Plus, oyster harvesting returns to Apalachicola Bay
Sargassum swells could swamp Florida beaches this year, the warm return to tradition hits commercial oyster fishers in Apalachicola Bay, and proposed offshore fish farms off Florida’s Gulf Coast are causing a stir. It’s all in this week’s Environmental and Engineering Digest.

Seaweed on the beach in Alligator Point, FL, September 1, 2024
Sargassum Swells: The familiar sight of Sargassum – stinky masses of floating seaweed that wash up on beaches and are an eyesore and economic hinderance − might be the worst seen this year, say researchers. Using satellite data to measure the biomass, USF researcher Huanmin Hu and team have found that there are two distinct swaths of sargassum, larger than 75% of previous years, and both still growing. Large bloom fluctuations started back in 2011 when the seaweed bloomed far further south than its usual Sargasso Sea stomping grounds, forming a phenomenon called the Great Atlantic Sargassum Belt, the “largest interconnected floating biome on Earth,” according to a study from the Max Planck Institute. While scientists have several ideas on what could be causing an influx of nitrogen that supercharges the sargassum, one thing’s for certain: this bloom will cost billions of dollars. A study by Woods Hole Oceanographic Institution estimates that via dampened tourism, disrupted fishing, and damage to coastal infrastructure, Florida could lose out big time. And just like some of our other recurring ecological problems, the seaweed only seems to be getting worse.

Oystermen out on Apalachicola Bay. Courtesy, Stan Kirkland, Florida Fish and Wildlife Conservation Commission
Return of the Oysters: As we reported back in November, Apalachicola Bay, Florida’s historic oyster harvesting hotspot, is back open for business after years of collapse and a five-year-long complete shutdown. The allotted two-month harvesting season opened on New Year’s Day and brought with it remembrance of great tradition for many families in the Bay, who were unsure they would ever return to their old ways of life. “10 minutes after we opened on the 2nd… everybody [was] waiting for the oyster guy to come through the door, and he walked in and everybody cheered,” said Hole in the Wall raw bar owner Cliff Babbey to the Tallahassee Democrat. “It’s a tremendous morale boost for the area. Tremendous.” Even though the 31-bag limit per person on the brief harvest season isn’t enough to make a full-time living, it’s about something deeper than the money for the Apalachicola old-timers. Many of the locals reminisce about when oyster processing plants lined Route 98, providing hundreds of jobs, before the combined human efforts of dams, reservoirs, and dredging changed the salinity levels in the bay and thereby the presence and health of the oysters. While the briny waters will perhaps never again provide the 10% of the nation’s oysters like they once did, for the next several weeks the community can find its way back to a cultural cornerstone found just a few feet beneath the water’s surface.

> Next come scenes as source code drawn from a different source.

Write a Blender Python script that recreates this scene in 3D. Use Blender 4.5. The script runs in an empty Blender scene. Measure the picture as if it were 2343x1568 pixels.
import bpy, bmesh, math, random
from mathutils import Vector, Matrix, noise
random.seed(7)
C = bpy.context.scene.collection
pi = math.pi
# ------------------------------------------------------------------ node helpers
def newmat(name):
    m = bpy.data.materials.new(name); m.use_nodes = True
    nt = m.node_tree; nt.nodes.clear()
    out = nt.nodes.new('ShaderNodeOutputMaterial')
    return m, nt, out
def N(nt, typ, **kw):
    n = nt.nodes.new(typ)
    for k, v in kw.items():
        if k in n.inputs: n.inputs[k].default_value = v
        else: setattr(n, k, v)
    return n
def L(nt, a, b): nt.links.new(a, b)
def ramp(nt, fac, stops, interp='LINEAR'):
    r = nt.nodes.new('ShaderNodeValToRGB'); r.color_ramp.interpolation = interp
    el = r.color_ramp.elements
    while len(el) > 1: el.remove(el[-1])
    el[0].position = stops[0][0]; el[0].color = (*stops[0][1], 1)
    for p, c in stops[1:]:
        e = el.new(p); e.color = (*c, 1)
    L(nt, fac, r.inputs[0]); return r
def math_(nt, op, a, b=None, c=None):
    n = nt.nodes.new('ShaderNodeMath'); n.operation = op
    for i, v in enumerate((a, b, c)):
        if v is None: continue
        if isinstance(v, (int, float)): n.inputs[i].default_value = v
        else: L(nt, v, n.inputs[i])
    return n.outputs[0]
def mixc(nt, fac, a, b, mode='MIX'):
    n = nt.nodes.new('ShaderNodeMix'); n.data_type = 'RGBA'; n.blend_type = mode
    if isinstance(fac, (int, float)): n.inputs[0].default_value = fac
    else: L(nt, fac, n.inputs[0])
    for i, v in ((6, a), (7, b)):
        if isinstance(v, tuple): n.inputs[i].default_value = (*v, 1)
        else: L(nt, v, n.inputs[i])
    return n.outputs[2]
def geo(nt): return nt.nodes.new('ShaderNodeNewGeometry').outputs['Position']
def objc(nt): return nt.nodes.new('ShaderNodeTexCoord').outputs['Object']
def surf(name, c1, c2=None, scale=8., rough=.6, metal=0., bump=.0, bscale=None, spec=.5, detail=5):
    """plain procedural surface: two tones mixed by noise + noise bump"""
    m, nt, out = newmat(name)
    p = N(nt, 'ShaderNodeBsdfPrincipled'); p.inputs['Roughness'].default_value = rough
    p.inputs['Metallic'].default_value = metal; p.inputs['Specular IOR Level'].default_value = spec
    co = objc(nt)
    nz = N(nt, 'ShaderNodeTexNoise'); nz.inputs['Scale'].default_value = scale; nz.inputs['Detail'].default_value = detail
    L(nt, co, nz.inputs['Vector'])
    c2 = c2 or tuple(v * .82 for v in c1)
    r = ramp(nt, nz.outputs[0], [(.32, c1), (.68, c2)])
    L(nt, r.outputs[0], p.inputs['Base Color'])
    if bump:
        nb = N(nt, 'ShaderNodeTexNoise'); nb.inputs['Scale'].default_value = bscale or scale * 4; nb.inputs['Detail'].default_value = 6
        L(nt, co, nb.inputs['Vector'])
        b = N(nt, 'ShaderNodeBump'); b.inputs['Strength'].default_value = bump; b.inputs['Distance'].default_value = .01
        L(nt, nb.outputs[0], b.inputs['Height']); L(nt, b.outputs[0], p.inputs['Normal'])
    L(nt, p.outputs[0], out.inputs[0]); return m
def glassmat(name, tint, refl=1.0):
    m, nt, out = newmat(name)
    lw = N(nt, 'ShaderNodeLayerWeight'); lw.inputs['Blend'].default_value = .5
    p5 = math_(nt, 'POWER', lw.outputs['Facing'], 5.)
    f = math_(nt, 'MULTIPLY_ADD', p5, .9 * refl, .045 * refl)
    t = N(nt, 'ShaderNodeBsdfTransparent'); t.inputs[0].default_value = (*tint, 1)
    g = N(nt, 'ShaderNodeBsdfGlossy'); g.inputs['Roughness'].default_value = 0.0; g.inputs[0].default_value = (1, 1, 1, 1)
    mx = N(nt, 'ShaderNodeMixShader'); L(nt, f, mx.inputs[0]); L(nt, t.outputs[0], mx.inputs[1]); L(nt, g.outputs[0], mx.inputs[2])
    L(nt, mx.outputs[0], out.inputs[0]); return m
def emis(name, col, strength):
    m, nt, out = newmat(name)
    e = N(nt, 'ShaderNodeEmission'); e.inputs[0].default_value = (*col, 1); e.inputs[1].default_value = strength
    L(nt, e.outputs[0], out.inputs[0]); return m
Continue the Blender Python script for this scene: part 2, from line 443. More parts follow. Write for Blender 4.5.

An offshore aquaculture trial around Hawaii. Courtesy, Ocean Era
Florida Offshore Fish Farming: A proposal to place huge fish farms in the federal waters off Florida’s Gulf Coast has brought a healthy debate over the ecological balance in the area, as reported by the Food and Environment Reporting Network. Americans now eat more farmed seafood than wild-caught and most is imported. Proponents of the farms say this brings food to the table and reduces reliance on foreign markets, all with less environmental damage than traditional methods. “All of the evidence confirms that if you do this in deep enough water with a bare sand bottom and with some reasonable water movement, you have no significant environmental impact and often no measurable environmental impact at all,” said Anthony Simms, founder and CEO of Ocean Era, a Hawaii-based company seeking approval for one of these farms. But folks who have lived near these farms tell a different story – one of damaged local waters and coastlines. “It makes a few jobs but the jobs don’t justify the environmental damage,” said Melvin Jackman, who lives near salmon farms in Newfoundland. “It simply doesn’t. I want my grandkids to walk on a clean shore … think twice before they put that in your area.”